Geçen haftaki muhteşem Fransa galibiyeti sonrasında davul zurnayla İzlanda’ya yolladığımız mili takımımız maalesef dördüncü maçında mağlup oldu. Aslına bakarsanız bizim futbol anlayışımızın Viking takımlarına karşı deplasman alerjisi var. Hem kulüp bazlı hem de milli takımlar düzeyinde İskandinav takımları ile dış sahadaki maçlarımız pek tat vermiyor. Bu nedenle, milli takımımız için dört soruluk ara sınavdan üç galibiyet ile çıkmak bence iyi sonuç… İzlanda maçını, Fransa’dan önce oynasaydık, sonuç ya da sonuçlar farklı olur muydu? Ayrıca, Fransa maçındaki bir gol ve yarım asistlik performansıyla, bence muhteşem oynayan lejyoner, Roma’lı Cengiz’in İzlanda kadrosunda olamayışı, ne kadar etkiledi millileri? Bu iki sorunun cevabını asla bilemeyeceğiz! Tabii ki dikkat etmemiz gereken dönem sonu sınavı ki o da Eylül, Ekim ve Kasım aylarında, millilerimize sorulacak olan ikişerden toplam altı sorudan oluşacak. Grubumuzdaki on maç sonunda 2020 finallerine hangi takımla beraber katılacağımızı hep beraber göreceğiz. Bu yeni ve genç takıma anlayacağınız inancım tam.

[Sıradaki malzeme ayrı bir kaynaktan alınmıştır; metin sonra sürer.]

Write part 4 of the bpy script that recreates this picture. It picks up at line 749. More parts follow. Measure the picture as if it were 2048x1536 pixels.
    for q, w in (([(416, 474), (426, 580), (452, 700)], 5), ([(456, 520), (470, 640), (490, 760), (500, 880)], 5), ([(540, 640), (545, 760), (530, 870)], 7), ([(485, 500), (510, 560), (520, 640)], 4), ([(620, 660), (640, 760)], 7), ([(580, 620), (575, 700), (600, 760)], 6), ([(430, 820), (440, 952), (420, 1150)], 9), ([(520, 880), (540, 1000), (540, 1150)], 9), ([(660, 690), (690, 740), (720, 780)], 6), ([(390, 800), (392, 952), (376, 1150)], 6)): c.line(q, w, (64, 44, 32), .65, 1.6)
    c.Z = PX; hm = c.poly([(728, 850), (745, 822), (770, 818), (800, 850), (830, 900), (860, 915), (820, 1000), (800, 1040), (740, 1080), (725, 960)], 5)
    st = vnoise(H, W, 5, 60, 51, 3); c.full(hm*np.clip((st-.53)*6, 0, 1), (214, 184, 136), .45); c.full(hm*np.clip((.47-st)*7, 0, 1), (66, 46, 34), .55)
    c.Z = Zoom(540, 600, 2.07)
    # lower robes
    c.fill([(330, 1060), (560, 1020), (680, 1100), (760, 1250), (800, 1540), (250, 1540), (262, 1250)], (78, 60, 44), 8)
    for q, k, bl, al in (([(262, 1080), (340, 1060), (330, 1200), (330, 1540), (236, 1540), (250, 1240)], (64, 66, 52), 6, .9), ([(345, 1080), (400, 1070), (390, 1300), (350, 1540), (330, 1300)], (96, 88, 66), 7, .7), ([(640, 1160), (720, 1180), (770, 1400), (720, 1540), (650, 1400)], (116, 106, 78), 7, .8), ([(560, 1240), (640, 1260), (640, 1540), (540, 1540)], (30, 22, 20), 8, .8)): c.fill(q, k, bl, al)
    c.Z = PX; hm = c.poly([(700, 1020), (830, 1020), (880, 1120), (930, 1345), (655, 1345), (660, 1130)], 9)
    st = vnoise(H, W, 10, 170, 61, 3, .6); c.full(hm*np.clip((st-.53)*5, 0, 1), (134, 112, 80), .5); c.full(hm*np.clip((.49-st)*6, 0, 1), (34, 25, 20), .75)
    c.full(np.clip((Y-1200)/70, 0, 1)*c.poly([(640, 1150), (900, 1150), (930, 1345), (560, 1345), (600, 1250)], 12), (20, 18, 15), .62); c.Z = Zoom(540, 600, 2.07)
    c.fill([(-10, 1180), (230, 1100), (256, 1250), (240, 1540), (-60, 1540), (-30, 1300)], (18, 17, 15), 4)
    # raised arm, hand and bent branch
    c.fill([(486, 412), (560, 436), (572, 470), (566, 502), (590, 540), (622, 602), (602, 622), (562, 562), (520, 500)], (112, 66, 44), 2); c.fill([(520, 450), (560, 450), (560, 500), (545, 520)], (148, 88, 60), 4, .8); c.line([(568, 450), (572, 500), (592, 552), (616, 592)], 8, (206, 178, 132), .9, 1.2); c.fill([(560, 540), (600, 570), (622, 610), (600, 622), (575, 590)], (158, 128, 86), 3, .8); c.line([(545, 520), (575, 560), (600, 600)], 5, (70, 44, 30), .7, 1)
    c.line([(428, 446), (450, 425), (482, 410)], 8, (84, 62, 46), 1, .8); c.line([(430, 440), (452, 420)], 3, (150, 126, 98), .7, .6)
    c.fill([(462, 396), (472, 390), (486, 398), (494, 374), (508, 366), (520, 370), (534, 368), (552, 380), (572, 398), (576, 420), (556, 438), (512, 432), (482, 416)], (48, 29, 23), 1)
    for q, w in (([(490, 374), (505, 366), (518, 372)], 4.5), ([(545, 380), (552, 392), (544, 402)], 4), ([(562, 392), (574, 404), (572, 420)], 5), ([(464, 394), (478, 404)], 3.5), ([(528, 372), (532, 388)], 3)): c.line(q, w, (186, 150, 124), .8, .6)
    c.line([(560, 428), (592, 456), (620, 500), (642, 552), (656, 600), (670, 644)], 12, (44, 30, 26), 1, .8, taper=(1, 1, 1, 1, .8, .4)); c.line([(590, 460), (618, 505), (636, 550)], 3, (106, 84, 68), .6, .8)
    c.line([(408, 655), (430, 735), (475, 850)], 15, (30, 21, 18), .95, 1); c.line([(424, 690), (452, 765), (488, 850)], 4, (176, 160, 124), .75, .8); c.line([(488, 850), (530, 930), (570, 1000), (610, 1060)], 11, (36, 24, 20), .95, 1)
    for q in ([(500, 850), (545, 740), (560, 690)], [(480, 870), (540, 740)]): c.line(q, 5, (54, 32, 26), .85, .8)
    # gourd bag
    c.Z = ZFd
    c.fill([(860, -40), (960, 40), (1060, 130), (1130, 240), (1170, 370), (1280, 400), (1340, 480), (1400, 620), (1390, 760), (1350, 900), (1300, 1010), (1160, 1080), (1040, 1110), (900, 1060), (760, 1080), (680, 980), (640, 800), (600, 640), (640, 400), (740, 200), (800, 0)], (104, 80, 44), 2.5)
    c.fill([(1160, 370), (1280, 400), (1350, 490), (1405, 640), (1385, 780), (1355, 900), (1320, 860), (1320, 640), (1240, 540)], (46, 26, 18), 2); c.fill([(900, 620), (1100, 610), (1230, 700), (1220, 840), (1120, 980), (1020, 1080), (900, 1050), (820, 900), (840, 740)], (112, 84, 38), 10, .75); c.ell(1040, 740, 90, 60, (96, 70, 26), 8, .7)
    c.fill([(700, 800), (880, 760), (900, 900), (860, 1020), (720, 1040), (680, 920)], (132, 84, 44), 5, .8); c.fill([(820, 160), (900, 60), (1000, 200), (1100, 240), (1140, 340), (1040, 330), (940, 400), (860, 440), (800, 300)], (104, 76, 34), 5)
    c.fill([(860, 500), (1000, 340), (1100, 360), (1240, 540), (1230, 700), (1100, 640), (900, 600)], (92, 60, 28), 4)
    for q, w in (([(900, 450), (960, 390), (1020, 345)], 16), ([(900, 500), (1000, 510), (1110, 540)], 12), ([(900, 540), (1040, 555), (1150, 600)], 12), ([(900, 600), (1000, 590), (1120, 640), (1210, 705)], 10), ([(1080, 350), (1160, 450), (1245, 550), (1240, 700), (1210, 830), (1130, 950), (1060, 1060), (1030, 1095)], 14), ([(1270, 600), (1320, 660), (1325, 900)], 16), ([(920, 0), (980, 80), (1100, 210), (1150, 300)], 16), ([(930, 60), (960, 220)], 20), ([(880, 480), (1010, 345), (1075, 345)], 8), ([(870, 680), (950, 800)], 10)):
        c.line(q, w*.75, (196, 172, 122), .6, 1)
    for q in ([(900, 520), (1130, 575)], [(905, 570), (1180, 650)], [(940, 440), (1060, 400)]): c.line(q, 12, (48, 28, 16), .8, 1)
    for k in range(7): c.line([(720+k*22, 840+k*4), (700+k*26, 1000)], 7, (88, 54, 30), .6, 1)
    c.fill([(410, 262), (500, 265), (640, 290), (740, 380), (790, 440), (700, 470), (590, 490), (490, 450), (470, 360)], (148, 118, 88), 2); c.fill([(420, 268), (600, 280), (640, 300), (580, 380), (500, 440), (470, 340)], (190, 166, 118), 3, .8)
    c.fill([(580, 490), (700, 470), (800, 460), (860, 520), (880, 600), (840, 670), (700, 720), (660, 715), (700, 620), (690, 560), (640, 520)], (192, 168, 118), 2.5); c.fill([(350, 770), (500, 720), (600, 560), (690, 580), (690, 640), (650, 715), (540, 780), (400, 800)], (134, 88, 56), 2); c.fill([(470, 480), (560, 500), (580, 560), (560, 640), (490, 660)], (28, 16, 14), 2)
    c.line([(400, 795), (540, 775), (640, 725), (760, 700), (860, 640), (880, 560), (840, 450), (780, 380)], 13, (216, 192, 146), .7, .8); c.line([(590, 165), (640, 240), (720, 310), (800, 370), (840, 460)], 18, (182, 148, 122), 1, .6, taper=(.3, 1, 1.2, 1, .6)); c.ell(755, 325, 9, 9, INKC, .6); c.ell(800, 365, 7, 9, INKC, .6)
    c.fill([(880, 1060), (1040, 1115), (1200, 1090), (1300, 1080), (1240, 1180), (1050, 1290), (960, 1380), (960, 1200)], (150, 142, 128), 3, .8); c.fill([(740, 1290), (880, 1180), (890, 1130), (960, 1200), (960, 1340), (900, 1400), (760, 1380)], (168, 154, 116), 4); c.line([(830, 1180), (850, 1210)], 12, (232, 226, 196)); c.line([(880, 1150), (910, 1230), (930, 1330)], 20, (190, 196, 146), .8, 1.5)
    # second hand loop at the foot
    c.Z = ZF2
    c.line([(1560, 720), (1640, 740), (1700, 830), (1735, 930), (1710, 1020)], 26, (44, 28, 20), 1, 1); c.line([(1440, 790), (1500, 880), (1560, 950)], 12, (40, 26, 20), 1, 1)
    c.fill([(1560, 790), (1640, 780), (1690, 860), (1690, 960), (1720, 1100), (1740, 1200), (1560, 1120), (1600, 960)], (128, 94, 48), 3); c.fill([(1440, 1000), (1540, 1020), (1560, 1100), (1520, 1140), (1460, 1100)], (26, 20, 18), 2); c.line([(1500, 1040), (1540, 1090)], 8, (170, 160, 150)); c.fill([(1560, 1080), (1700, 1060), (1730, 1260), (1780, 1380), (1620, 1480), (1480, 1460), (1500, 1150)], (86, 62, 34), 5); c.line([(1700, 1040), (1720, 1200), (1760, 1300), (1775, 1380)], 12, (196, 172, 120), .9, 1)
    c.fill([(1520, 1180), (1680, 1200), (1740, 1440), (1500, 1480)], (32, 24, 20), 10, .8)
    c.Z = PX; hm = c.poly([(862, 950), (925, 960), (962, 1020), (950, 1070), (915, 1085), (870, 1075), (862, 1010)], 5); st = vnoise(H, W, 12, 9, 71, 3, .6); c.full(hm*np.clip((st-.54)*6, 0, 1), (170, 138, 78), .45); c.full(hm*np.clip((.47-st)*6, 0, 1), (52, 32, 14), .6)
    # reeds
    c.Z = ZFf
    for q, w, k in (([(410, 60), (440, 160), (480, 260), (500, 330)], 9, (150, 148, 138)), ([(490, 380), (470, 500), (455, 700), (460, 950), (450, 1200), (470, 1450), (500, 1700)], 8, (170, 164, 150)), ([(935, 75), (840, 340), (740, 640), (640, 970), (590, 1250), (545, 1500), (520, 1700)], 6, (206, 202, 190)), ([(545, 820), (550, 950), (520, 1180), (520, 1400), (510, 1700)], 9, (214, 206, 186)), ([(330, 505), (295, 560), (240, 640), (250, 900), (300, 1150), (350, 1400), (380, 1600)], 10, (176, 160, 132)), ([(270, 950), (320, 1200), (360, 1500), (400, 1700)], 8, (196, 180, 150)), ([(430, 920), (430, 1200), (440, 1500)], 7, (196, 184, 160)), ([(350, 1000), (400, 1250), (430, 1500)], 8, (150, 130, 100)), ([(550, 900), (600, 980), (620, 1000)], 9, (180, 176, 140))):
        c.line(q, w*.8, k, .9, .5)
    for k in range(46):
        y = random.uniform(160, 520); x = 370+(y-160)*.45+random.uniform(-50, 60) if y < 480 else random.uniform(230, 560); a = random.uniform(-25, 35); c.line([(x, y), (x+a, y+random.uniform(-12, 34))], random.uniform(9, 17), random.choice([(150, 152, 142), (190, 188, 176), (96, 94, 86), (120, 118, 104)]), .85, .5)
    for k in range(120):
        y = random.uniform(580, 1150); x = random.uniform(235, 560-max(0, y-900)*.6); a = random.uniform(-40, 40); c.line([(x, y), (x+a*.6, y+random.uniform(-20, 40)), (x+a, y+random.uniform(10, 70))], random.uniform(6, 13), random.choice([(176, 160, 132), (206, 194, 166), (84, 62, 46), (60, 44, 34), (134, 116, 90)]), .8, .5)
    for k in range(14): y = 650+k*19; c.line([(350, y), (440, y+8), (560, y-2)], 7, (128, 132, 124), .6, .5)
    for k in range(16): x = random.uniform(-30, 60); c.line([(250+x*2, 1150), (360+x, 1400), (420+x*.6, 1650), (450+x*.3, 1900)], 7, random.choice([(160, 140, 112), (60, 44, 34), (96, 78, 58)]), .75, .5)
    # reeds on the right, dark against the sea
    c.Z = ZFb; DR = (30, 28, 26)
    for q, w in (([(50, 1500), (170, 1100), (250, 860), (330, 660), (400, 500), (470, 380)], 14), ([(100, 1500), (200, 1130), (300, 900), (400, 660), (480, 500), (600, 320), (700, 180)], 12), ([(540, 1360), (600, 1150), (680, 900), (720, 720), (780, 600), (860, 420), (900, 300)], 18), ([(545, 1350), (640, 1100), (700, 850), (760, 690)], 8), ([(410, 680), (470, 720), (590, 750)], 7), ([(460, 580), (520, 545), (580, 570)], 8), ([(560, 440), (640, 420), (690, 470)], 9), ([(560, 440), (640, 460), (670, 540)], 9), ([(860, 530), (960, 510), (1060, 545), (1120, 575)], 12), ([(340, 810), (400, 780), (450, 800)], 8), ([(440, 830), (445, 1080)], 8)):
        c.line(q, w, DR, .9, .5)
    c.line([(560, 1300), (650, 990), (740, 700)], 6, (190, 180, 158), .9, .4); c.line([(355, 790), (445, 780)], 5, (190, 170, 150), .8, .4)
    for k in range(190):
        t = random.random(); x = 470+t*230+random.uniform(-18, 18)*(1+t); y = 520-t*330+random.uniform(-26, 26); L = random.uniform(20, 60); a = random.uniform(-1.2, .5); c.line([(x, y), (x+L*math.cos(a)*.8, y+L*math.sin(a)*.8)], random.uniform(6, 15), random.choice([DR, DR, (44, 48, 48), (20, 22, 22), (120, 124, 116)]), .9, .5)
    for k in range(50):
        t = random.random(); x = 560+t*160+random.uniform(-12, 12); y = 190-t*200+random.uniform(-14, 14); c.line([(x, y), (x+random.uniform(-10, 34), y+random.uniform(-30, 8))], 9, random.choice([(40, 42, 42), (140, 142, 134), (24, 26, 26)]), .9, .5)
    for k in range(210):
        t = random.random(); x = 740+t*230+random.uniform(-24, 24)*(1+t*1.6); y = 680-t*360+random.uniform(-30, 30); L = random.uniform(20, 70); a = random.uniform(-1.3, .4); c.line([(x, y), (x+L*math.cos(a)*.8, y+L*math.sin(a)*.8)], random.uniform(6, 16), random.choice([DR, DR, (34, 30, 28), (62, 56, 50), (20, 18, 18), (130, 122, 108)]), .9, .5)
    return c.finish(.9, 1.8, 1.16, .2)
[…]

Biraz da ekonomik veriler ile ilgili bazı şeylere değinmek istiyorum. Dövizin ülkemizdeki seyrini uzun uzadıya anlatmaya gerek yok! Son iki yılda iki katına çıktığını hep beraber eksilen ceplerimizden biliyoruz zaten! Paramız azaldıkça da doğal olarak yaşantımızın her köşesi etkileniyor. Sporun ve futbolun etkilenmemesi mümkün mü? Özellikle de endüstriyel futbol olmuşken piyasasının adı…

Süper lig ekiplerinden Konyaspor başkanı, genel kurullarında açıklama yapıyor, mamamızı kesecekler diye… Canlı yayın gelirlerinden bahsediyor. Gerekçe olarak da kulüpler birliğinin “yayıncı kuruluşun ödeme talebi konulu” yazılı toplantı davetini anlatıyor. Kısacası ben anladım diyor; “yakında Türk futbolunun yayın gelirlerinde ya eksilmeler olacak ya da ödeme vadeleri uzayacak”…

Bu açıklamadan kısa süre sonra pek özerk, hükümetle de hiç bağlantısız Türkiye Futbol Federasyonu (TFF) sessizliğini bozuyor ve “yok öyle bir şey” açıklaması yapıyor. “Yayıncı kuruluş ile partnerliğimiz devam edecek” diyor. Bozuntuya vermiyor kendince… Bu filmi, doların altı buçuk Lirayı geçerek pik yaptığı, geçen sezon başında da görmüştük. Yayıncı kuruluş ile ilgili yine bazı kokular çıkmıştı. Hatırlayınız; TFF, “kulüplerin parası kalmaz, gerekirse biz bütçemizden karşılarız” dememişler miydi? Bütçemizden kasıt, TFF’nin bütçesi, kendi ceplerinden karşılayacak değiller! Benim de aklıma hemen, geçmeden ödediğimiz yol ve köprü ücretleri geliverdi. Biz vatandaş olarak alıştık zaten… Maçı televizyondan izlemeden de öderiz, izlemiş gibi… TFF de kulüplere öder. Yayıncı kuruluş birazını, TFF birazını öder. Taksitleri uzatır, rakamları düşürürler. Bulurlar bir çaresini… Cep kendilerinin değil nasılsa!

Yanlış transferler yaparak ya da bazı menajerlerin ceplerini fazlasıyla doldurarak, yönetemeyen yöneticilerin (ben yönetemeyici diyorum bu türlere), borç batağına soktukları kulüpler için hükümetimiz, devlet bankalarından bedavaya kredi çözümleri üretmemiş miydi?

Ayrıca, ne tesadüf ki; tam bu hadiselerin ortasına, Altınordu Kulübü Başkanı Seyit Mehmet Özkan’ın, yüzde otuzluk küçülme haberleri düşüverdi. O da mı bir şeyler duydu? Yoksa zaten kötü giden ekonomik verileri bir kenarda topladı ve kendince bir hesap mı yaptı? Orasını bilemiyorum! Neticede başkasının cebini değil, kendi cebini yönetiyor. Mirası değil, alın terini çeviriyor. Har vurup, harman savuracak değil ya, birileri gibi!

Dipnot; “Ateş olmayan yerden duman çıkmaz” Türk Atasözü.